As contas do governo registraram um déficit primário de 56 bilhões de reais no primeiro semestre deste ano e a meta do governo é de que a conta fique negativa em R$ 139 bilhões de reais em todo o ano de 2017. Foi o pior resultado para o primeiro semestre desde o início da série histórica, em 1997. Até então, o maior déficit para esse período havia sido registrado em 2016 – quando o rombo somou R$ 36,47 bilhões no primeiro semestre.

Desde o começo de 2017 as receitas com impostos foram menores que as previstas, o que levou a equipe econômica a anunciar, no mês retrasado, uma série de medidas para tentar atingir a meta, entre elas um corte de R$ 42,1 bilhões em gastos.

Juntamente com o aumento de impostos sobre os combustíveis, o governo contingenciou 5,9 bilhões de reais. A maior parte desse corte atinge o setor de infraestrutura: a redução em despesas do PAC (Programa de Aceleração do Crescimento) foi de 5,2 bilhões de reais. Foram remanejados R$ 2,3 bilhões do PAC para atender a “necessidades emergenciais” de outros ministérios. Somando as duas medidas, o corte do programa chegou a 7,5 bilhões de reais.

Na contramão da aparente responsabilidade do governo em cumprir as metas fiscais, houve um esquema de distribuição de emendas que beneficiou partidos e parlamentares da base do governo. Somente entre os meses de abril e junho de 2017 foram distribuídos cerca de R$ 755 milhões aos 19 partidos aliados do governo.

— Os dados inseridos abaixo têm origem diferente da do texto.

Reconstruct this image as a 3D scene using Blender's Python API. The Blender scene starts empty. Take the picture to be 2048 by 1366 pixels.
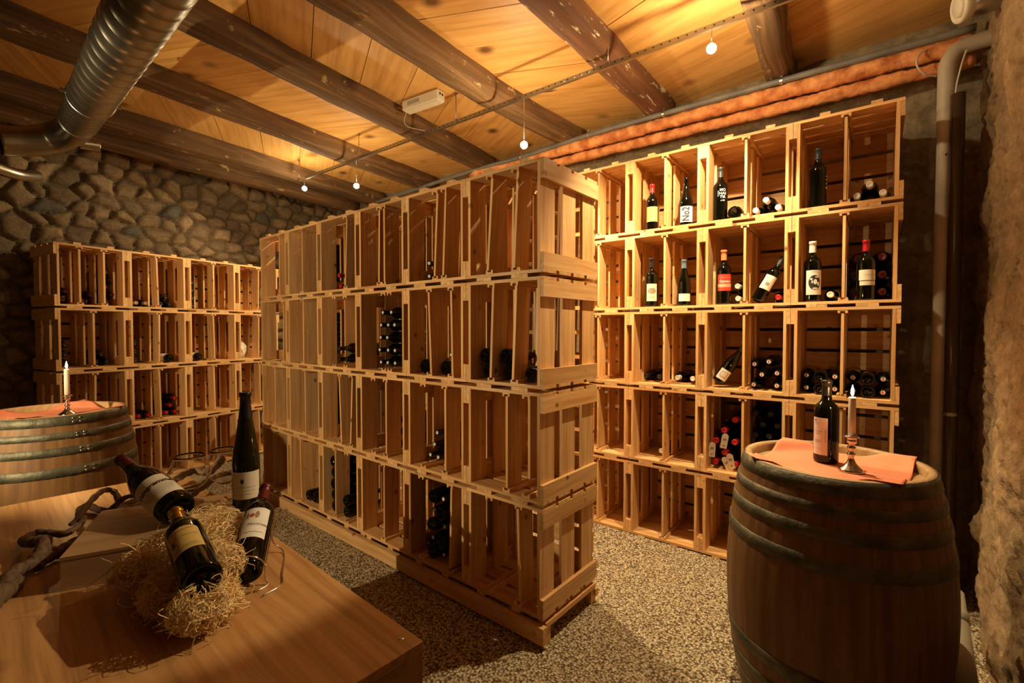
import bpy, bmesh, math, random
import numpy as np
from mathutils import Vector, Matrix, Euler
rnd = random.Random(7)
PI = math.pi
S = bpy.context.scene
COL = S.collection
# ------------------------------------------------------------------ camera, world, exposure
YAW, PITCH = 0.6910, 0.0256
cd = bpy.data.cameras.new('camera'); cam = bpy.data.objects.new('camera', cd); COL.objects.link(cam)
cd.sensor_width = 36; cd.lens = 936.17/2048*36; cd.clip_start = 0.02
cam.location = (0, 0, 1.383); cam.rotation_euler = (PI/2-PITCH, 0, YAW-PI/2)
S.camera = cam
w = bpy.data.worlds.new('world'); S.world = w; w.use_nodes = True
w.node_tree.nodes['Background'].inputs[0].default_value = (0, 0, 0, 1)
S.view_settings.view_transform = 'Standard'; S.view_settings.look = 'None'
S.view_settings.exposure = 0.0; S.view_settings.gamma = 1
LAMPC = (1.0, 0.78, 0.45)
CANDLEC = (1.0, 0.50, 0.16)
# lamp power: (x, y, z, strength)
# each bulb: x, y, z, glow strength, spot watts, aim, cone degrees
LAMPS = [((2.35, 4.679, 2.815), 500, 75, (-.55, .25, -.8), 125, 'near the cobble wall'), ((2.39, 3.80, 2.679), 500, 66, (-.1, .2, -1), 130, 'over the far end of the middle rack'),
         ((2.462, 1.933, 2.603), 900, 160, (.20, -.12, -1), 104, 'over the near end of the middle rack'), ((2.486, 0.752, 2.798), 1080, 165, (.24, .30, -1), 112, 'in front of the right rack')]
ADDED_TABLE_SPOT = ((2.53, -.04, 2.80), 40, 210, (-2.17, 1.38, -1.92), 16)  # unseen spot added to brighten the wood wool and bottle labels
UNSEEN_SIDE_LAMP = ((-1.0, 2.55, 1.50), 32, 185, (1, .22, .02), 92)  # unseen lamp added to supply the light inferred from the left

# ------------------------------------------------------------------ helpers
def tag(o, label=None, cat=None, group=None, kind=None):
    if label: o['label'] = label
    if cat: o['category'] = cat
    if group: o['group'] = group
    if kind: o['kind'] = kind
    return o
def empty(name, loc=(0, 0, 0), rz=0, label=None, cat=None, group=None):
    o = bpy.data.objects.new(name, None); COL.objects.link(o)
    o.location = loc; o.rotation_euler = (0, 0, rz); o.empty_display_size = .05
    return tag(o, label, cat, group)
def link(name, me, parent=None, loc=None, rot=None):
    o = bpy.data.objects.new(name, me); COL.objects.link(o)
    if parent: o.parent = parent
    if loc is not None: o.location = loc
    if rot is not None: o.rotation_euler = rot
    return o
def copy_tree(o, parent=None):
    c = o.copy(); COL.objects.link(c)
    if parent: c.parent = parent
    for ch in o.children: copy_tree(ch, c)
    return c

class MB:
    """collects shapes; build() makes ONE mesh. grain = per-corner wood coordinates"""
    def __init__(s): s.v = []; s.f = []; s.g = []; s.sm = []
    def face(s, idx, gr, smooth=False): s.f.append(idx); s.g.append(gr); s.sm.append(smooth)
    def box(s, c, d, axis=0, R=None, taper=0, seed=None):
        off = Vector((rnd.uniform(0, 40), rnd.uniform(0, 40), rnd.uniform(0, 40)))
        n = len(s.v); ordr = [axis]+[a for a in range(3) if a != axis]
        P = []
        for x in (-1, 1):
            for y in (-1, 1):
                for z in (-1, 1):
                    p = Vector((x*d[0]/2, y*d[1]/2, z*d[2]/2)); P.append(p)
                    q = (R @ p if R else p) + Vector(c); s.v.append(q)
        for f in ((0, 1, 3, 2), (4, 6, 7, 5), (0, 4, 5, 1), (2, 3, 7, 6), (0, 2, 6, 4), (1, 5, 7, 3)):
            s.face([n+i for i in f], [tuple(off[k]+P[i][ordr[k]] for k in range(3)) for i in f])
        return s
    def lathe(s, prof, n=24, c=(0, 0, 0), R=None, smooth=True, cap0=False, cap1=False, ax=1):
        b = len(s.v); c = Vector(c); off = rnd.uniform(0, 30)
        for r, z in prof:
            for i in range(n):
                a = 2*PI*i/n; p = Vector((r*math.cos(a), r*math.sin(a), z))
                s.v.append((R @ p if R else p)+c)
        for j in range(len(prof)-1):
            for i in range(n):
                i2 = (i+1) % n
                s.face([b+j*n+i, b+j*n+i2, b+(j+1)*n+i2, b+(j+1)*n+i],
                       [(prof[jj][1]+off, aa/n*2*PI*prof[jj][0], off) for jj, aa in ((j, i), (j, i+1), (j+1, i+1), (j+1, i))], smooth)
        for k, fl in ((0, cap0), (len(prof)-1, cap1)):
            if fl:
                idx = [b+k*n+i for i in range(n)]
                if k == 0: idx.reverse()
                s.face(idx, [tuple(s.v[i]) for i in idx], False)
        return s
    def tube(s, pts, r, n=10, closed=False, smooth=True):
        pts = [Vector(p) for p in pts]; m = len(pts); b = len(s.v)
        rs = r if hasattr(r, '__len__') else [r]*m
        up = Vector((0, 0, 1)); prev = None; off = rnd.uniform(0, 30); L = 0; Ls = []
        for i, p in enumerate(pts):
            if i: L += (p-pts[i-1]).length
            Ls.append(L)
            if closed: t = pts[(i+1) % m]-pts[i-1]
            else: t = pts[min(i+1, m-1)]-pts[max(i-1, 0)]
            t.normalize()
            if prev is None:
                a = up if abs(t.z) < .9 else Vector((1, 0, 0)); u = t.cross(a).normalized()
            else: u = (prev - t*prev.dot(t)).normalized()
            prev = u; w_ = t.cross(u)
            for k in range(n):
                a = 2*PI*k/n; s.v.append(p+(u*math.cos(a)+w_*math.sin(a))*rs[i])
        for j in range(m if closed else m-1):
            j2 = (j+1) % m
            for k in range(n):
                k2 = (k+1) % n
                s.face([b+j*n+k, b+j*n+k2, b+j2*n+k2, b+j2*n+k],
                       [(Ls[a]+off, kk/n*2*PI*rs[a], off) for a, kk in ((j, k), (j, k+1), (j2, k+1), (j2, k))], smooth)
        if not closed:
            s.face([b+k for k in range(n)][::-1], [tuple(s.v[b+k]) for k in range(n)][::-1]); e = b+(m-1)*n
            s.face([e+k for k in range(n)], [tuple(s.v[e+k]) for k in range(n)])
        return s
    def poly(s, pts, gr=None):
        b = len(s.v); s.v += [Vector(p) for p in pts]
        s.face(list(range(b, b+len(pts))), gr or [tuple(p) for p in pts]); return s
    def mesh(s, name, mat):
        me = bpy.data.meshes.new(name)
        me.from_pydata([tuple(v) for v in s.v], [], s.f)
        at = me.attributes.new('grain', 'FLOAT_VECTOR', 'CORNER')
        at.data.foreach_set('vector', [x for g in s.g for p in g for x in p])
        me.polygons.foreach_set('use_smooth', s.sm)
        me.materials.append(mat); me.update()
        return me
    def build(s, name, mat, parent=None, loc=None, rot=None): return link(name, s.mesh(name, mat), parent, loc, rot)

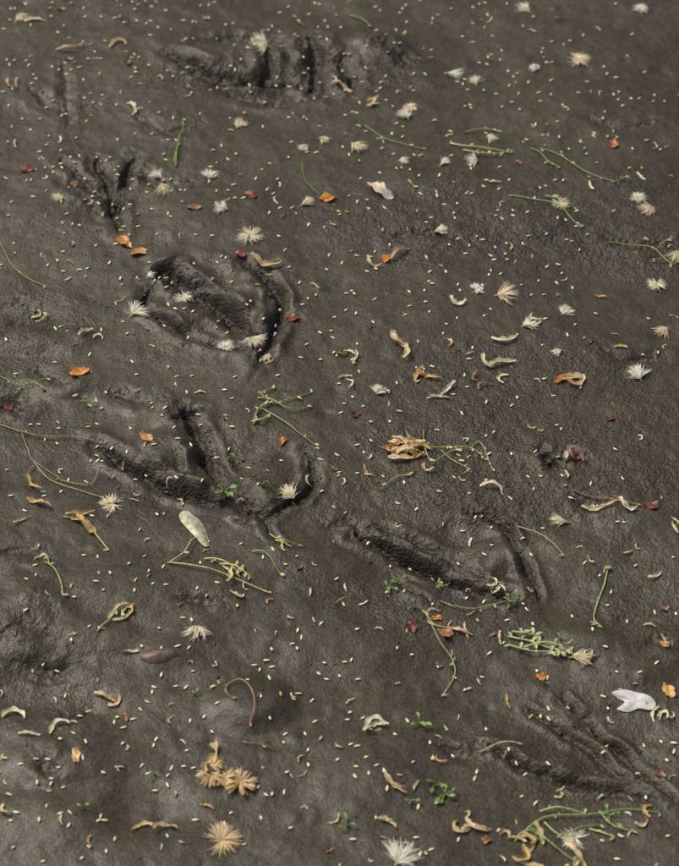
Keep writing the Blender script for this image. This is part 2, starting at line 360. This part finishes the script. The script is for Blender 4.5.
# ---- curled petals
def petal(bd,x,y,L,ang,c0,c1,w=None,curl=None,h=None):
    w=w or L*random.uniform(.05,.10); curl=curl if curl is not None else random.choice([-1,1])*random.choice([random.uniform(.2,1.2),random.uniform(1.2,2.6),random.uniform(2.6,4.2)]); h=h if h is not None else L*random.uniform(.04,.20)
    n=14; a=ang-curl/2; px,py=0,0; pl=[]
    k2=random.uniform(-.9,.9)
    for i in range(n):
        pl.append((px,py)); px+=math.cos(a)*L/n; py+=math.sin(a)*L/n; a+=curl/n*(1+k2*math.cos(i/n*6.28))
    mx_=sum(p[0] for p in pl)/n; my_=sum(p[1] for p in pl)/n; ph=random.uniform(0,3); P=[]
    for i,(q,r) in enumerate(pl):
        t=i/(n-1); X_=x+q-mx_;Y_=y+r-my_; g=hmax(X_,Y_,.002)
        P.append((X_,Y_,g+.0006+h*abs(math.sin(t*3+ph))))
    p1=random.uniform(0,6)
    ws=[w*(.35+.65*math.sin(math.pi*min(1,(i/(n-1))*.85+.12))) *(1+.3*math.sin(i*1.5+p1)) for i in range(n)]
    strip(bd,P,ws,c0,c1,random.uniform(.3,1.1),random.uniform(-1.6,1.6))
def pcol():
    q=random.random()
    if q<.64: return jit(CREAM),jit(PALE)
    if q<.80: return jit(CREAM),jit(TAN)
    if q<.90: return jit(GOLD),jit(TAN)
    if q<.95: return jit(TAN),jit(BROWN)
    return jit(CREAM),jit(ORANGE)
def petals(u,v,size=18,n=1,cols=None,ang=None,name="curled_petal",spread=.35,wf=None):
    bd=B(); x,y=G(u,v); s=SC(v)
    for i in range(n):
        c=cols or pcol(); L=size*s*random.uniform(.85,1.2)*1.12
        dx=random.gauss(0,size*s*spread) if n>1 else 0; dy=random.gauss(0,size*s*spread) if n>1 else 0
        petal(bd,x+dx,y+dy,L,(ang if ang is not None else random.uniform(0,6.28))+(random.gauss(0,.6) if n>1 else 0),jit(c[0],.1),jit(c[1],.1),w=L*wf if wf else None)
    bd.make(name,M_pet,(x,y,hz(x,y)))
CC=(CREAM,PALE);CT=(CREAM,TAN);GT=(GOLD,TAN)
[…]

Ao longo das duas semanas que antecederam a votação da denúncia por corrupção contra Michel Temer na Comissão de Constituição e Justiça (CCJ) da Câmara dos Deputados, o governo federal ignorou o rombo em seu orçamento e liberou verbas que chegam a 15,3 bilhões de reais para estados e municípios. Somente em emendas parlamentares de deputados federais, foi empenhado um total de 1,9 bilhão de reais, valor próximo ao que havia sido processado nos cinco meses anteriores, 1,8 bilhão de reais.